Determine how many lines include "from". Give the number and nothing else.
═══ Provided data ═══
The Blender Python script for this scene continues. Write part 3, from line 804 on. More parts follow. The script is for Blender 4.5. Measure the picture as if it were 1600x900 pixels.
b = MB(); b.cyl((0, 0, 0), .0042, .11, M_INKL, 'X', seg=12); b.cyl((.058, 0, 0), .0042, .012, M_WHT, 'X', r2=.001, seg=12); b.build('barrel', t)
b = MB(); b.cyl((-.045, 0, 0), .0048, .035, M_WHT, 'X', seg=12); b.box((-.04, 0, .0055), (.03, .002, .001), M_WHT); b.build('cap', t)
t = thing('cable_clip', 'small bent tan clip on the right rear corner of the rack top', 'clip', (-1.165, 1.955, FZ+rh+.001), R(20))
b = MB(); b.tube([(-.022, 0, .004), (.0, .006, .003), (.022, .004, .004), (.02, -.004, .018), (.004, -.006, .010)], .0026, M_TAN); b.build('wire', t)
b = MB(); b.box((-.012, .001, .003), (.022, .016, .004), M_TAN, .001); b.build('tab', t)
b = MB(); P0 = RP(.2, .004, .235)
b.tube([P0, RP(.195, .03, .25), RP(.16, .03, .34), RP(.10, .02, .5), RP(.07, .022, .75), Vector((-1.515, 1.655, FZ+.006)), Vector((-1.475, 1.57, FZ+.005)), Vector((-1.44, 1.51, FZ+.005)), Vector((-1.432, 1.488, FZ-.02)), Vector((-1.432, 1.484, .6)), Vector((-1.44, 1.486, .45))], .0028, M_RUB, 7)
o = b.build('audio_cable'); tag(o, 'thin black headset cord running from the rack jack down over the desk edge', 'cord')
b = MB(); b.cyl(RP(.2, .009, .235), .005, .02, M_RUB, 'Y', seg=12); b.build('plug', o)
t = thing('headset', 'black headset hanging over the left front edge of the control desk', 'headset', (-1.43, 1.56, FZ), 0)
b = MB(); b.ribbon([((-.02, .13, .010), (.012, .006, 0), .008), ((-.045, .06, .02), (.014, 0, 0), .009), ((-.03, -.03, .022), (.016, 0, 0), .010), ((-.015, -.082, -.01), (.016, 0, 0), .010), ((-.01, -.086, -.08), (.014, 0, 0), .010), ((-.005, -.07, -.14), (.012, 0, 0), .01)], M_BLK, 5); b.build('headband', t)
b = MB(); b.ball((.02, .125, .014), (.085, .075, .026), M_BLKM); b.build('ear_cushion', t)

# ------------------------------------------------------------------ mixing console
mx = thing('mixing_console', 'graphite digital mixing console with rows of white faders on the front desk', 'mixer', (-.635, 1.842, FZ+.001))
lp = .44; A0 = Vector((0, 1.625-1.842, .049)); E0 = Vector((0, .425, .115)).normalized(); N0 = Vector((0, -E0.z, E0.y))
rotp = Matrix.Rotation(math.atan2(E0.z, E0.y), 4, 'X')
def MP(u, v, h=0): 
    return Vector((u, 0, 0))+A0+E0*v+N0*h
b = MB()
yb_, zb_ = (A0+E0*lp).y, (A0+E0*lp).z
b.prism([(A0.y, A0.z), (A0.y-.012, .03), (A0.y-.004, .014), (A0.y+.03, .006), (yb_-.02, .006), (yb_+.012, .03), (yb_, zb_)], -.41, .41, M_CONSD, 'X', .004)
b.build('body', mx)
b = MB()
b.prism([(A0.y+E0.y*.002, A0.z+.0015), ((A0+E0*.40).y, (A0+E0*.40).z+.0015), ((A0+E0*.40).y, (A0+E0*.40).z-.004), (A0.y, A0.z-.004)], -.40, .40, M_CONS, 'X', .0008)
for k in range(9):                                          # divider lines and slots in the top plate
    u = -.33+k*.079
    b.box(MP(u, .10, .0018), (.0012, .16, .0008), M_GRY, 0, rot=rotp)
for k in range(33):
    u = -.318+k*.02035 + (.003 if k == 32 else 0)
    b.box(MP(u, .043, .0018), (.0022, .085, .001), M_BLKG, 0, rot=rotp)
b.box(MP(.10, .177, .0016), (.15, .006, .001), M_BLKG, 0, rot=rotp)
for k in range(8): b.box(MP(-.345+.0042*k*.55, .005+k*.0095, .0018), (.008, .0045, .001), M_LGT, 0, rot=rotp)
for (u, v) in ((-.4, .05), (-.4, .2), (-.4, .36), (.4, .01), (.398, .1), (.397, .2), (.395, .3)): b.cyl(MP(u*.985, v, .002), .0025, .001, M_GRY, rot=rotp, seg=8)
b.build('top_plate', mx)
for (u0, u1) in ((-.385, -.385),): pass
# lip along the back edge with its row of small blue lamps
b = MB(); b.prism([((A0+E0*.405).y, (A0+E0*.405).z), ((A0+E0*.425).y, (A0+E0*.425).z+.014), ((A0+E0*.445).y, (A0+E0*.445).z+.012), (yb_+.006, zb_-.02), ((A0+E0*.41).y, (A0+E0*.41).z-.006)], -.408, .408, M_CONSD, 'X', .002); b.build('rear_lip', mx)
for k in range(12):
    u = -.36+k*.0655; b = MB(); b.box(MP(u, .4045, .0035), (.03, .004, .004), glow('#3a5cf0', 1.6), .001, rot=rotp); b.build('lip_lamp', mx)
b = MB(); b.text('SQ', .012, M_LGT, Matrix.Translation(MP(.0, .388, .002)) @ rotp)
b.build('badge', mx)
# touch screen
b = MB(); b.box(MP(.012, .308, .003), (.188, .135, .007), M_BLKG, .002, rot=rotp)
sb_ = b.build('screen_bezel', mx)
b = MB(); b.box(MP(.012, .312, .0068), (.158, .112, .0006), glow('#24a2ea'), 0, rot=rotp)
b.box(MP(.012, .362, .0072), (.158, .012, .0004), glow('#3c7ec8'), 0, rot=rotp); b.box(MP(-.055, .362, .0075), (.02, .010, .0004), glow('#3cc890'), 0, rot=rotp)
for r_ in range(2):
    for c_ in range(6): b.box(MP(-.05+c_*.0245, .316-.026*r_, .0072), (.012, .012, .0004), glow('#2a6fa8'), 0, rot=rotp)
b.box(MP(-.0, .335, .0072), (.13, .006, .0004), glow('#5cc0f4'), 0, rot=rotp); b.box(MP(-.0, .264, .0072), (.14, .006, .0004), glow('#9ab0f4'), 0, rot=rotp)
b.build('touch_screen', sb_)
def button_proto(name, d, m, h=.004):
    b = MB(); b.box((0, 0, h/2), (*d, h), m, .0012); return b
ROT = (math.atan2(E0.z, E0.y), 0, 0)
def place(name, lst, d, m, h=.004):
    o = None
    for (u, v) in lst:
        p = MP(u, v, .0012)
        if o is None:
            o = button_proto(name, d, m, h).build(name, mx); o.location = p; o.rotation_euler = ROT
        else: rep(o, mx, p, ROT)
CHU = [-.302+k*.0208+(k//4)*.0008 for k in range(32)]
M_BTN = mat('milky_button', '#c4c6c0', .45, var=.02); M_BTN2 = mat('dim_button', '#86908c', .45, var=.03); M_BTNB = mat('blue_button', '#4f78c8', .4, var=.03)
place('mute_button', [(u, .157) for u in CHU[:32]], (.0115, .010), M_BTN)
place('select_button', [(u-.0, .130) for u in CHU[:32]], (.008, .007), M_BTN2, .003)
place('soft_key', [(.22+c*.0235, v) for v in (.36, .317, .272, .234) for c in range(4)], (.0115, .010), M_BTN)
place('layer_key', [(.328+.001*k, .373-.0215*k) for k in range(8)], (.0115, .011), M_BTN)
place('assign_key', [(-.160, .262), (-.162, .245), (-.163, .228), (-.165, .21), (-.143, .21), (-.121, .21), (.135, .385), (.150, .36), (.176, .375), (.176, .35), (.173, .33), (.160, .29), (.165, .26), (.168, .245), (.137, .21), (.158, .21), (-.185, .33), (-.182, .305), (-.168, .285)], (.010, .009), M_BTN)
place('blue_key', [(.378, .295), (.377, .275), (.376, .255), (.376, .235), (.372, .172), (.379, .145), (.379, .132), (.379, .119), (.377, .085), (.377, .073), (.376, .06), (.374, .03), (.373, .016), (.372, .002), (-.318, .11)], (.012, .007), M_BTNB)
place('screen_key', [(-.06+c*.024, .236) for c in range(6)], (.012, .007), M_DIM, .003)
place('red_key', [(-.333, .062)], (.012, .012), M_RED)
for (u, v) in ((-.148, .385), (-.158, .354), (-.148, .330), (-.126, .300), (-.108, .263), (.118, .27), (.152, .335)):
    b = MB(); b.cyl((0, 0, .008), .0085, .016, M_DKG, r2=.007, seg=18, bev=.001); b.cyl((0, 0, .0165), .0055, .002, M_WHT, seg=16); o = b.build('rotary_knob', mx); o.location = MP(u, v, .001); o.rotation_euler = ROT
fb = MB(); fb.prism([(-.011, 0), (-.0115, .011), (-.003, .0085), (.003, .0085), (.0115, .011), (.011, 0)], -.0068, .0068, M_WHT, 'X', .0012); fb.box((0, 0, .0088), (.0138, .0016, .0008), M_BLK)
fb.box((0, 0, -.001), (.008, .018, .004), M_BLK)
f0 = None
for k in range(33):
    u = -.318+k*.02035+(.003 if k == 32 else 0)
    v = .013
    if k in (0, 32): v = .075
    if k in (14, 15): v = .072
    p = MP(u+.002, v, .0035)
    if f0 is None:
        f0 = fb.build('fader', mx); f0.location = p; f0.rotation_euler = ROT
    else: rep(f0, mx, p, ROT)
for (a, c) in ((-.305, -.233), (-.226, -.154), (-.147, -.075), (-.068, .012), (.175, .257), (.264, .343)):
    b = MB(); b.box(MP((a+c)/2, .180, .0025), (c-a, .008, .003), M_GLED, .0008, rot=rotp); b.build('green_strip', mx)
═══
## Answer in full
2